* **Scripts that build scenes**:
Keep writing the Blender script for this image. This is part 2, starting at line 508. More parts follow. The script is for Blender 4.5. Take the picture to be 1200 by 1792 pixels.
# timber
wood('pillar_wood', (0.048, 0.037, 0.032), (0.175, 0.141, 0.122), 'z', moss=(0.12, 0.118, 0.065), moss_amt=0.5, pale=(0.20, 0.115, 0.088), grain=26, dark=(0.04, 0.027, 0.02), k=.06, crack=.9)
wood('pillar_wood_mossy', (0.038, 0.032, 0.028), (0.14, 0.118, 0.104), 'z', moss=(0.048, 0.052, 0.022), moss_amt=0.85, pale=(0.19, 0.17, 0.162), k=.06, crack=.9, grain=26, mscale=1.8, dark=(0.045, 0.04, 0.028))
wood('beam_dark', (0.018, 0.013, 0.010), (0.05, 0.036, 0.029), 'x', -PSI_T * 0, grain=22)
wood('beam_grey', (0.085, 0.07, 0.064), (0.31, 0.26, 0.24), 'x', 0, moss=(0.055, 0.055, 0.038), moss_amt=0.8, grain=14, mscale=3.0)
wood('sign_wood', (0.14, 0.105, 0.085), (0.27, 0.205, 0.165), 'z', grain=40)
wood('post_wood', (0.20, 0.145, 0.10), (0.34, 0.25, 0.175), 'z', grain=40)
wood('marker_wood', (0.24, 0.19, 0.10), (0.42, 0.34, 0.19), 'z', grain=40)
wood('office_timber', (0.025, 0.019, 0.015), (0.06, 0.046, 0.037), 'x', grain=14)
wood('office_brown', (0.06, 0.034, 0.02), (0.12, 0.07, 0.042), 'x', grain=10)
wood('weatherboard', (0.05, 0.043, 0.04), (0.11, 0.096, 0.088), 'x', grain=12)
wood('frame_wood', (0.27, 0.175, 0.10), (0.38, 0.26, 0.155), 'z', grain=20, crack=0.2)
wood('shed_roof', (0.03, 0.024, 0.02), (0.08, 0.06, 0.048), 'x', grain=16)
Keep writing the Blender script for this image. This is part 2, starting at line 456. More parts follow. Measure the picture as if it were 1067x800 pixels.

* **YOUR INSTRUCTIONS**: Please reproduce every line of the material word for word.

* **EXPECTED ANSWER**:
Keep writing the Blender script for this image. This is part 2, starting at line 508. More parts follow. The script is for Blender 4.5. Take the picture to be 1200 by 1792 pixels.
# timber
wood('pillar_wood', (0.048, 0.037, 0.032), (0.175, 0.141, 0.122), 'z', moss=(0.12, 0.118, 0.065), moss_amt=0.5, pale=(0.20, 0.115, 0.088), grain=26, dark=(0.04, 0.027, 0.02), k=.06, crack=.9)
wood('pillar_wood_mossy', (0.038, 0.032, 0.028), (0.14, 0.118, 0.104), 'z', moss=(0.048, 0.052, 0.022), moss_amt=0.85, pale=(0.19, 0.17, 0.162), k=.06, crack=.9, grain=26, mscale=1.8, dark=(0.045, 0.04, 0.028))
wood('beam_dark', (0.018, 0.013, 0.010), (0.05, 0.036, 0.029), 'x', -PSI_T * 0, grain=22)
wood('beam_grey', (0.085, 0.07, 0.064), (0.31, 0.26, 0.24), 'x', 0, moss=(0.055, 0.055, 0.038), moss_amt=0.8, grain=14, mscale=3.0)
wood('sign_wood', (0.14, 0.105, 0.085), (0.27, 0.205, 0.165), 'z', grain=40)
wood('post_wood', (0.20, 0.145, 0.10), (0.34, 0.25, 0.175), 'z', grain=40)
wood('marker_wood', (0.24, 0.19, 0.10), (0.42, 0.34, 0.19), 'z', grain=40)
wood('office_timber', (0.025, 0.019, 0.015), (0.06, 0.046, 0.037), 'x', grain=14)
wood('office_brown', (0.06, 0.034, 0.02), (0.12, 0.07, 0.042), 'x', grain=10)
wood('weatherboard', (0.05, 0.043, 0.04), (0.11, 0.096, 0.088), 'x', grain=12)
wood('frame_wood', (0.27, 0.175, 0.10), (0.38, 0.26, 0.155), 'z', grain=20, crack=0.2)
wood('shed_roof', (0.03, 0.024, 0.02), (0.08, 0.06, 0.048), 'x', grain=16)
Keep writing the Blender script for this image. This is part 2, starting at line 456. More parts follow. Measure the picture as if it were 1067x800 pixels.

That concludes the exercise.